The project will be carried out at AISRI in Bloomington and in Assiniboine communities at Fort Belknap Reservation and Carry The Kettle Reserve in Saskatchewan using DeMallie's transcriptions of the texts made in the field in the 1980s and from newer recordings made by Cumberland in Canada.

The team will analyze the sound-recorded texts using Sound Forge, a digital audio editing program that allows for the selection of any size chunk of sound to be visually represented in wave form. This provides flexibility in the field to play and replay difficult passages for consultants, and results in more precise and accurate transcriptions and translations than is possible with audiotape alone.

For much of the 20th Century, scholars assumed that the Assiniboines were so similar to the Sioux that there was no need to record their language and culture in more than a cursory way. But anthropologists have since learned the tribal language of Nakota and its oral traditions varied because of influences not related to the Sioux.

More northern in location than the Sioux, the Assiniboine were influenced through intermarriages with the Cree tribe, and French and Canadian fur traders, all of which influenced oral tradition.
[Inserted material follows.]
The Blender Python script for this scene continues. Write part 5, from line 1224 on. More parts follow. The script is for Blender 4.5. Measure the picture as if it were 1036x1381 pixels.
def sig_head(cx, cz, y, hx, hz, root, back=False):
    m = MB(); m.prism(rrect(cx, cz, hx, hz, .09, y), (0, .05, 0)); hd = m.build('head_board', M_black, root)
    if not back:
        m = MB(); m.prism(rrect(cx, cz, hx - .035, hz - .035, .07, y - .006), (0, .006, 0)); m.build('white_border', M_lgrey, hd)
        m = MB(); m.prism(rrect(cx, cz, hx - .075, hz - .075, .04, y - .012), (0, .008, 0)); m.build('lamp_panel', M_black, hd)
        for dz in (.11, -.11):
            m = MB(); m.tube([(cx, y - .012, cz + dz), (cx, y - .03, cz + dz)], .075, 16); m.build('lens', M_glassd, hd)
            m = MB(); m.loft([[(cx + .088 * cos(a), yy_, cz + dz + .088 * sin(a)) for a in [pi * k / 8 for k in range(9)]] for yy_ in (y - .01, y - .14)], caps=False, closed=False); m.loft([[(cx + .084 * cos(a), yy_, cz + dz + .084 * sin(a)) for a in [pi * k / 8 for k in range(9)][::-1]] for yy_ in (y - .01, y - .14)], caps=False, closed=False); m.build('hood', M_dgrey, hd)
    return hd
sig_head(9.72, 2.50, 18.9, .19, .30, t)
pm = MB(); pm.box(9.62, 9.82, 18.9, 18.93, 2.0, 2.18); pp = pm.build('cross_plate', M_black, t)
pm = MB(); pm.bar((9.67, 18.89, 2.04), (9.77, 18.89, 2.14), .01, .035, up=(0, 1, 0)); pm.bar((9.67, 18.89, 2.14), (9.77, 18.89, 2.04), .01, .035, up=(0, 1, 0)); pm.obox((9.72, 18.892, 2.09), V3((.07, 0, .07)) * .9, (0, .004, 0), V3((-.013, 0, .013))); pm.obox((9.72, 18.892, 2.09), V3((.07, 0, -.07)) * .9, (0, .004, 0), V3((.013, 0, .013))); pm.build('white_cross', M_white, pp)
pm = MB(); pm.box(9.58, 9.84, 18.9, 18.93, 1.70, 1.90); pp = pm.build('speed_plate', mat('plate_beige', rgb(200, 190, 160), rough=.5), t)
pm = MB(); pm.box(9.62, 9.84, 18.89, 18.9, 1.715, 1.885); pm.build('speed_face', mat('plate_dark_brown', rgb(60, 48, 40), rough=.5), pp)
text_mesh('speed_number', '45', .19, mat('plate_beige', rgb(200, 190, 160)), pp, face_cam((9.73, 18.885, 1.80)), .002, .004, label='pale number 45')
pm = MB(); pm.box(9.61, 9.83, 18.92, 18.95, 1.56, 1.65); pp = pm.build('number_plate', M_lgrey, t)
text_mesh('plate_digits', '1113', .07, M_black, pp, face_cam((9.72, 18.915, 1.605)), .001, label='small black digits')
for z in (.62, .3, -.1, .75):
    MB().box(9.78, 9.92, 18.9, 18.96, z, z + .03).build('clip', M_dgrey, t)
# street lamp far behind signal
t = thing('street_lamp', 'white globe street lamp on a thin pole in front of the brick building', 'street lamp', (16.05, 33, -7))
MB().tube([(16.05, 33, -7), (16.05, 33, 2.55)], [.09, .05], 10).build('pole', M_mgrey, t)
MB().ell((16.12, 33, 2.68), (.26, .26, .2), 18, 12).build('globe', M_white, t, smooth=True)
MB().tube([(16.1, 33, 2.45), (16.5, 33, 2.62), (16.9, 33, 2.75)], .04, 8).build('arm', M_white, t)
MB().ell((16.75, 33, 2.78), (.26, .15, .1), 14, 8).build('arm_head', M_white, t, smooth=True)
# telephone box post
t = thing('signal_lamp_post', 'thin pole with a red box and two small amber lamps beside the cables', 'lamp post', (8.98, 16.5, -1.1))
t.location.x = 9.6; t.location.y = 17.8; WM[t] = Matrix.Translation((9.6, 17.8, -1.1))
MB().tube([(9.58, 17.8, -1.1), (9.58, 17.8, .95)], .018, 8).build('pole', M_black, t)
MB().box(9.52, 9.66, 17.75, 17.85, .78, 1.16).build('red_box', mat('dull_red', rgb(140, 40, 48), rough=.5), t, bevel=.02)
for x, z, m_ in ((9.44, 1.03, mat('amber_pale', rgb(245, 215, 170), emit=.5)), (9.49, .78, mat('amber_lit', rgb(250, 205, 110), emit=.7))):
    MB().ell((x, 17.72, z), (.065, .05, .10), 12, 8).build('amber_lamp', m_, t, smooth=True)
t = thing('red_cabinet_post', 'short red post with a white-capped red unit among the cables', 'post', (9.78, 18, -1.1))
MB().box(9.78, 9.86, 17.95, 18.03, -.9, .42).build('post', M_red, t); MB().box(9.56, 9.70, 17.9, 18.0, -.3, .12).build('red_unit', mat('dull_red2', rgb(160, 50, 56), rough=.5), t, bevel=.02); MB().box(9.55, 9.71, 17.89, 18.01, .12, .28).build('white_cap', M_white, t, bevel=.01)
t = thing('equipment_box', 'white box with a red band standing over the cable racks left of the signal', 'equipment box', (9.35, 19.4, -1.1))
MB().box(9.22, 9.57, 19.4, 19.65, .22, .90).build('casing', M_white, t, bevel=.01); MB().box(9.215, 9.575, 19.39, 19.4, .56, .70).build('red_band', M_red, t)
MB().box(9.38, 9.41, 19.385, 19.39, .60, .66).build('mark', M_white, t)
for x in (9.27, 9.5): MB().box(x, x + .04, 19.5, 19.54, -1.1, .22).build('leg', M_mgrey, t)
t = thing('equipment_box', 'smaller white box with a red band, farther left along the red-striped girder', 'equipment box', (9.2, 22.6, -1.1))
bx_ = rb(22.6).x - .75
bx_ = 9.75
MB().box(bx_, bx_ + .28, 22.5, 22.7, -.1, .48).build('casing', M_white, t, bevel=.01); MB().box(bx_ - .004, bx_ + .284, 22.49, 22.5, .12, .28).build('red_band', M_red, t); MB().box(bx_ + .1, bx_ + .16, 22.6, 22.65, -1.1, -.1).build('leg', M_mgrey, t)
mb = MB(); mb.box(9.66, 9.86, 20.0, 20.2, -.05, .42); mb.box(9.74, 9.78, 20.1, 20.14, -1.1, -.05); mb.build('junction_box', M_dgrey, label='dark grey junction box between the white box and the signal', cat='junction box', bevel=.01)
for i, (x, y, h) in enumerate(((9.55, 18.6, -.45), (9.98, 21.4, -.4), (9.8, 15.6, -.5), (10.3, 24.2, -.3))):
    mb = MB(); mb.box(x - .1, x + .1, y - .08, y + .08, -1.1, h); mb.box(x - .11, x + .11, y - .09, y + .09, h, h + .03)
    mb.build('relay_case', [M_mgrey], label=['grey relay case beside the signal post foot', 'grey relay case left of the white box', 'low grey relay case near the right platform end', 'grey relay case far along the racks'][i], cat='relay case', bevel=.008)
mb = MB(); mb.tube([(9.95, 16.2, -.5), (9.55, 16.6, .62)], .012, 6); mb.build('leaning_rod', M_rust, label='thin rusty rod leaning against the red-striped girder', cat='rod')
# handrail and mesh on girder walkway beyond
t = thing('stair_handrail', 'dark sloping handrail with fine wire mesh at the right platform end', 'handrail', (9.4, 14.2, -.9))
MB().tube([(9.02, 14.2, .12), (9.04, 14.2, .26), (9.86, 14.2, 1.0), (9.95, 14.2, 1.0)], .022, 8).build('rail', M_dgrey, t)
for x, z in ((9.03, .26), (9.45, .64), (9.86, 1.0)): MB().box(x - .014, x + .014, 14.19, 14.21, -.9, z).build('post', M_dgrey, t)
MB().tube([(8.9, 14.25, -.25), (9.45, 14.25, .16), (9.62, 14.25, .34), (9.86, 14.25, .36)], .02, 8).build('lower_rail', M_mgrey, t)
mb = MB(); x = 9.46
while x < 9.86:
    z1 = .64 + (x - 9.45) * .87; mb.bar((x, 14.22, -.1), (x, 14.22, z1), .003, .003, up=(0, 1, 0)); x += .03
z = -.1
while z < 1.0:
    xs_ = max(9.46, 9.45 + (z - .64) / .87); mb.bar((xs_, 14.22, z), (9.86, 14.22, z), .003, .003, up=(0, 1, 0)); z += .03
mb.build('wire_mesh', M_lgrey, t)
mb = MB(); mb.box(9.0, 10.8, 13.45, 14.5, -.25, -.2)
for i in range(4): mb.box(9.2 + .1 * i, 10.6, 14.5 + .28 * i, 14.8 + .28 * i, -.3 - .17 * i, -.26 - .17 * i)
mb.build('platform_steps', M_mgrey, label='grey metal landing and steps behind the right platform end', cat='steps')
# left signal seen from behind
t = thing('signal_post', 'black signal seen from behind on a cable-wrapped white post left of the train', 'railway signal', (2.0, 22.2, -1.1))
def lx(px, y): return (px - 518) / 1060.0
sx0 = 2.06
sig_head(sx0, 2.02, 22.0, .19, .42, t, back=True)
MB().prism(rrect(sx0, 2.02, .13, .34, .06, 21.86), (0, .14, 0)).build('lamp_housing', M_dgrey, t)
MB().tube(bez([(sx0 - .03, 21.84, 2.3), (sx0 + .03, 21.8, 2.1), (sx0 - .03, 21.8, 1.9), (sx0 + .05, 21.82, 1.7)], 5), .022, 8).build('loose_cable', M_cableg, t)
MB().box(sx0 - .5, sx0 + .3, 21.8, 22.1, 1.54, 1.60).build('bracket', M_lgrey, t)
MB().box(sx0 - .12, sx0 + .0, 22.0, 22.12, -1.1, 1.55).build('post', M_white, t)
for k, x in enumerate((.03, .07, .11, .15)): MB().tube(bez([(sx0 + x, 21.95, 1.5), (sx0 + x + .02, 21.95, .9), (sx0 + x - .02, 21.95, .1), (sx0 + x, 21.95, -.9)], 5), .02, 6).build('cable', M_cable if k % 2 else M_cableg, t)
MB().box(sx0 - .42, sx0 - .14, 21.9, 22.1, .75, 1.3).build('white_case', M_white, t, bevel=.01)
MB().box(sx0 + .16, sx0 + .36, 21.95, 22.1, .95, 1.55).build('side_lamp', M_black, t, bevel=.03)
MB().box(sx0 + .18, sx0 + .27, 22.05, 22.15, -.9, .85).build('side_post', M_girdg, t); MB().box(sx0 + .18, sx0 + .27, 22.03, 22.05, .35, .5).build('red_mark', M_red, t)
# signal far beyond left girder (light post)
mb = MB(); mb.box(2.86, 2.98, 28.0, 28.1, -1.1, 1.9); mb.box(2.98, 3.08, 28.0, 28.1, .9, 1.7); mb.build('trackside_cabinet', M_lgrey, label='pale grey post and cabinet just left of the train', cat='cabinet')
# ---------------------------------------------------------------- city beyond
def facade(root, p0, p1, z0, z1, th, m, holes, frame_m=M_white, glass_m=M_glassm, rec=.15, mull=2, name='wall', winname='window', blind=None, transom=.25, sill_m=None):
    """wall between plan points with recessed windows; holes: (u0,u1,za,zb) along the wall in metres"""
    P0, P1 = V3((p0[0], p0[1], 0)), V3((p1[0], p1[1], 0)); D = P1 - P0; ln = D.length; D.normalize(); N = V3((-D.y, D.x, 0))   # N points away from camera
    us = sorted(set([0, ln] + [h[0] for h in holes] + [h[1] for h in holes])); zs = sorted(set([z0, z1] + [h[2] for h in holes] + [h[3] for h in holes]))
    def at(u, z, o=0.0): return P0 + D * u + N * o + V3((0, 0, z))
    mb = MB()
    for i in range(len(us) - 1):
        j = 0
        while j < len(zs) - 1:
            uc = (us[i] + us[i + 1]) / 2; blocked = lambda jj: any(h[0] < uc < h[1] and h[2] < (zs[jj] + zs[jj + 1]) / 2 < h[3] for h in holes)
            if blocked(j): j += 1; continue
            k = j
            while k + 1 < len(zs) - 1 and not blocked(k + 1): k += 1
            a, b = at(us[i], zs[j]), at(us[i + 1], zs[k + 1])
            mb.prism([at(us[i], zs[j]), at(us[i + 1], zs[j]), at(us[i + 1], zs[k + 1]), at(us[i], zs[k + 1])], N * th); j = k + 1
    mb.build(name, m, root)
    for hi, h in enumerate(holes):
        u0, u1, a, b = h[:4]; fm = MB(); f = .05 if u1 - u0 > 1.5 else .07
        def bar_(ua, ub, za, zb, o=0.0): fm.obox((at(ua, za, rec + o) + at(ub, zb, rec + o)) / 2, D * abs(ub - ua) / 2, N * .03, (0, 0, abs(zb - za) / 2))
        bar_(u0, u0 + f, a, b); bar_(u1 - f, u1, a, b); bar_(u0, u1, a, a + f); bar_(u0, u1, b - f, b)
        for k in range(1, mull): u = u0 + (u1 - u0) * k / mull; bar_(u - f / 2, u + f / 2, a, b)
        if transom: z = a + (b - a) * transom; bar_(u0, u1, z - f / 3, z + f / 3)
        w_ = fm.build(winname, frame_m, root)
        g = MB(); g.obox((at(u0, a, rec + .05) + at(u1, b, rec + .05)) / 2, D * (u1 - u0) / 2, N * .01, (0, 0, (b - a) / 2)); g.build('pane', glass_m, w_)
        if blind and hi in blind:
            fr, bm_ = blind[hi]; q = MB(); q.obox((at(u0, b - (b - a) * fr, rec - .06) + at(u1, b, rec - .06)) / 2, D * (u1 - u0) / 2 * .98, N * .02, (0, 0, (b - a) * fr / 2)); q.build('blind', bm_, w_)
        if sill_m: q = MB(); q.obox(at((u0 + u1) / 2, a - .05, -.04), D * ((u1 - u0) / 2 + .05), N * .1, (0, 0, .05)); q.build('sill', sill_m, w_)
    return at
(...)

"Through intermarriage with Crees many elements of Cree oral tradition were introduced into Assiniboine oral literature," DeMallie said. "And at the same time the Assiniboines intermarried with French and Canadian fur traders and their mixed-blood descendants, and the result is that elements of European folktales found their way into Assiniboine stories as well."
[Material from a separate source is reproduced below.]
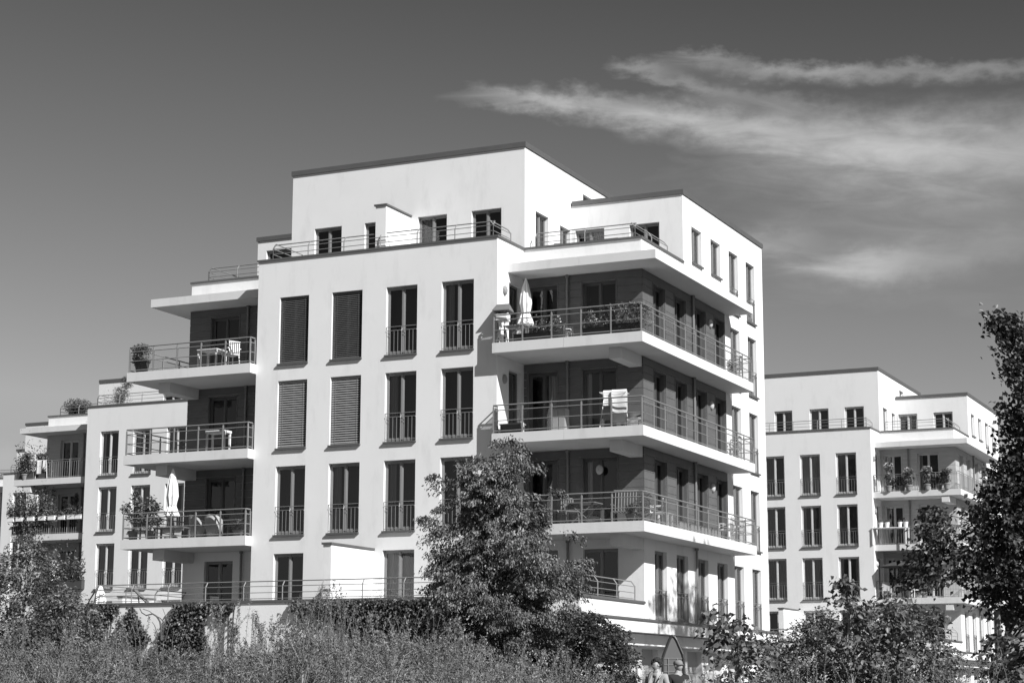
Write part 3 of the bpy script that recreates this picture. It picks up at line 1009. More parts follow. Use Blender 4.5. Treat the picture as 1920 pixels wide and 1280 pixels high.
cloth('large white towel hanging over the drying rack on the middle corner balcony', 'towel', (x+.2, y-.06, z2+1.22), .5, 1.08, .7, 'offwhite', .15)
cloth('small white shirt hung at the left of the white towel on the drying rack', 'shirt', (x-.22, y-.04, z2+1.22), .26, .5, .5, 'offwhite', .15, 'shirt')
cloth('dark cloth draped low below the white shirt on the drying rack', 'cloth', (x-.15, y+.12, z2+.72), .55, .45, .3, 'greycloth', .15, 'cloth')
x, y = fpos(961, Y=.1, py=790)
t = thing('storage_crate', 'low dark crate at the left end of the middle corner balcony', 'crate', (x, y, z2))
m = MB(); m.box(-.36, .36, -.2, .2, 0, .3); m.build('body', 'darkwood', t, bevel=.01)
m = MB(); m.box(-.39, .39, -.22, .22, .302, .34); m.build('lid', 'greycloth', t, bevel=.008)
m = MB(); m.path([(.4, 0, .0), (.4, 0, .36), (.3, 0, .4)], .014); m.build('handle', 'white', t)
x, y = fpos(1051, Y=1.0, py=790)
t = thing('storage_cabinet', 'narrow pale cabinet against the wall of the middle corner balcony', 'cabinet', (x, y, z2))
m = MB(); m.box(-.24, .24, -.18, .18, 0, .88); m.build('body', 'greycloth', t, bevel=.01)
for sx_ in (-1, 1):
    m = MB(); m.box(min(sx_*.015, sx_*.22), max(sx_*.015, sx_*.22), -.2, -.183, .06, .84); m.build('door', 'greycloth', t, bevel=.006)
x, y = fpos(1186, Y=.1, py=790)
t = thing('laundry_basket', 'slatted white basket by the corner post of the middle corner balcony', 'basket', (x, y, z2))
m = MB()
for k in range(10): m.box(-.24+k*.05, -.215+k*.05, -.16, -.14, .02, .26); m.box(-.24+k*.05, -.215+k*.05, .14, .16, .02, .26)
m.box(-.26, .26, -.17, .17, .0, .02); m.build('body', 'white', t)
m = MB(); m.box(-.27, .27, -.18, -.14, .262, .29); m.box(-.27, .27, .14, .18, .262, .29); m.box(-.27, -.23, -.14, .14, .262, .29); m.box(.23, .27, -.14, .14, .262, .29); m.build('rim', 'white', t)
x, y = fpos(1186, Y=1.0, py=790)
t = thing('covered_barbecue', 'dark rounded covered shape behind the slatted basket on the middle corner balcony', 'cover', (x, y, z2))
m = MB(); m.lathe((0, 0, 0), [(.36, 0), (.38, .3), (.34, .5), (.22, .62), (.04, .66)], 20, ripple=5, ramp=.05); m.build('cover', 'darkwood', t, smooth=True)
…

Among Plains tribes the Assiniboine were one of the poorest in numbers of horses, and instead, maintained pre-horse hunting techniques like communal buffalo drives longer than most tribes. This lack of adaptation to horses is one reason anthropologists think they can learn a great deal about very old survival strategies on the Plains through collecting and preserving the oral histories.

"Although linguistically related to the better-known Sioux, the Assiniboines separated from the Sioux over 400 years ago, subsequently developing distinct linguistic and cultural forms," DeMallie said. "And while the Assiniboines were one of the most populous tribes on the northern Plains, their oral traditions by accidents of history are under-represented in the anthropological, historical and literary record. The few Nakota texts available in published sources and archives are of variable linguistic quality and there are no book-length collections."

The researchers expect the volumes to be completed in two years.